In Drama-Logue, F. Kathleen Foley found that: “At some point early on, one comes to the welcome realization that one is watching a profoundly important new work. Margulies’ tightly knit story, laden with layer after layer of artfully devised metaphor, is a real find--a compelling family drama rebounding with large truths.”

The L.A. Weekly’s Tom Provenzano wrote: “(The) sledgehammer symbolism in this play about Holocaust survivors provides plenty of intellectual questions, but does not offer much theater to experience. . . . This play is not a story but a long moment of cramped suffering, alleviated only by universally fine performances.”

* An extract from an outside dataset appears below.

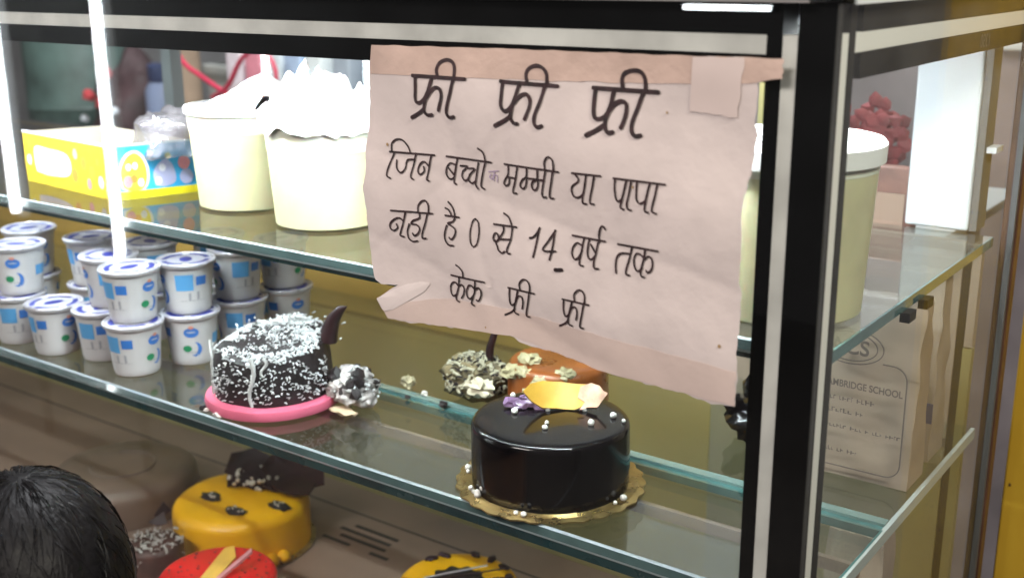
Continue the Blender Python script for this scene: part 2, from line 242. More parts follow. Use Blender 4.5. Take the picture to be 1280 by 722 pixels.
# ================================================================ display cabinet
GY, SX = .735, -.2735          # front pane plane, side pane plane
BY = 1.25                      # back of the cabinet
XL = -2.35                     # left end
cab = thing('display_cabinet', 'black framed glass display cabinet with silver trim, holding cakes, cups and tubs on glass shelves', 'display cabinet', (0, 0, 0))
def cb(name, m, *boxes, bev=0, smooth=False, parent=cab):
    mb = MB()
    for b in boxes: mb.box(*b, bev=bev)
    return obj(name, mb, m, parent, smooth)
cb('window_pane', pane, (XL, SX-.001, GY-.0006, GY+.003, -.42, .468))
cb('window_pane', side_pane, (SX-.003, SX+.0006, GY+.001, 1.2695, -.42, .468))
# frame rails sit just behind the panes
cb('top_rail', black, (XL, SX-.052, GY+.004, GY+.030, .446, .466))
cb('top_rail', black, (XL, SX-.052, GY+.004, GY+.030, .414, .4325))
cb('top_rail', black, (SX-.03, SX-.004, GY+.052, 1.2695, .447, .466))
cb('top_rail', black, (SX-.03, SX-.004, GY+.052, 1.2695, .415, .433))
cb('corner_post', black, (SX-.030, SX-.004, GY+.004, GY+.014, -.42, .466), (SX-.052, SX-.041, GY+.004, GY+.03, -.42, .466), (SX-.014, SX-.004, GY+.0142, GY+.0145+.0005, -.42, .466), (SX-.03, SX-.004, GY+.0285, GY+.040, -.42, .466))
cb('silver_trim', silver, (XL, SX-.0412, GY+.0045, GY+.012, .4327, .4458))
cb('silver_trim', silver, (SX-.0408, SX-.0302, GY+.0045, GY+.012, -.42, .4458))
brightened_side_trim = mat('brightened_side_trim', (.86, .84, .80), .4)  # same silver trim, colour brightened because this side gets less light
cb('silver_trim', brightened_side_trim, (SX-.012, SX-.0045, GY+.0152, GY+.0283, -.42, .4468))
cb('silver_trim', brightened_side_trim, (SX-.012, SX-.0045, GY+.0285, 1.2695, .4332, .4468))
cb('cap', black, (XL, SX+.004, GY-.004, BY+.05, .4685, .476), bev=.001)
cb('cap_edge_or_reflection', mat('dull_cap_edge', (.22, .21, .21), .4), (XL, SX-.02, GY-.0065, GY-.0042, .4672, .4690))
cb('cap_edge_or_reflection', white_alu, (SX+.0045, SX+.0065, GY+.01, BY+.05, .466, .4735))  # white reflection on the side cap, painted in as a pale strip
# number reflected in the side glass, painted as faint mirrored figures on the rail
cu = bpy.data.curves.new('reflected_number', 'FONT'); cu.body = '1350'; cu.size = .017; cu.extrude = .0001
to = bpy.data.objects.new('reflected_number', cu); sc.collection.objects.link(to)
dg = bpy.context.evaluated_depsgraph_get(); me = bpy.data.meshes.new_from_object(to.evaluated_get(dg)); bpy.data.objects.remove(to)
so = bpy.data.objects.new('reflected_number', me); sc.collection.objects.link(so); so.parent = cab; me.materials.append(mat('faint_reflection', (.10, .10, .10), .6))
so.matrix_local = Matrix(((0, 0, 1, SX-.0036), (-1, 0, 0, 1.125), (0, 1, 0, .4185), (0, 0, 0, 1)))
# rear post and corner post of the side window
cb('rear_post', brown_alu, (SX-.010, SX+.006, 1.276, 1.296, -.42, .466), bev=.002)
cb('rear_seal', mat('grey_seal', (.12, .12, .12), .5), (SX-.002, SX+.004, 1.270, 1.2755, -.42, .445))
# back frame: white post, back rail, ochre and olive panels
cb('back_post', white_alu, (-.379, -.312, 1.252, 1.30, .2165, .445), bev=.003)
cb('back_post_seal', mat('grey_seal', (.12, .12, .12), .5), (-.3115, -.304, 1.256, 1.29, .2165, .445))
cb('back_rail', white_alu, (-.3035, SX-.02, 1.262, 1.29, .30, .306))
cb('back_rail', mat('beige_board', (.36, .28, .22), .5, nscale=9, namt=.12), (-.60, -.312, 1.25, 1.262, -.02, .205), (-.303, SX-.0205, 1.25, 1.262, .09, .205))
cb('back_rail', olive, (-.3035, SX-.0205, 1.25, 1.262, -.42, .088))
cb('seal', dark, (-.3117, -.3038, 1.251, 1.262, -.42, .20))
cb('back_panel', ochre, (XL, -.602, 1.252, 1.262, -.028, .2065))
cb('back_panel', olive, (XL, -.3125, 1.250, 1.262, -.42, -.036))
cb('panel_joint', dark, (XL, -.602, 1.254, 1.262, -.0355, -.0285))
cb('back_window', pane, (XL, -.381, 1.258, 1.261, .2165, .44))
cb('back_post', mat('grey_aluminium', (.35, .37, .38), .4, .5), (-1.66, -1.635, 1.262, 1.285, .2165, .445), (-2.25, -2.22, 1.262, 1.285, .2165, .445))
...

Said Tom Stringer in the Reader: “The conflicts in the play are classical: parent vs. child, the present vs. the past, even the living vs. the dead. Margulies takes some great risks, mixing comedy into this tragic family situation. But his vision remains dark, a cruel look at involuntary separation from the perspective of a child.”

And from Tom Jacobs in the Daily News: “(The play) is thick with symbolism, some of it too obvious, some of it too obscure. . . . But much of the dialogue is very funny, and Levitow’s production is quite good. Chloe Webb is rapidly establishing herself as one of the finest actresses around.”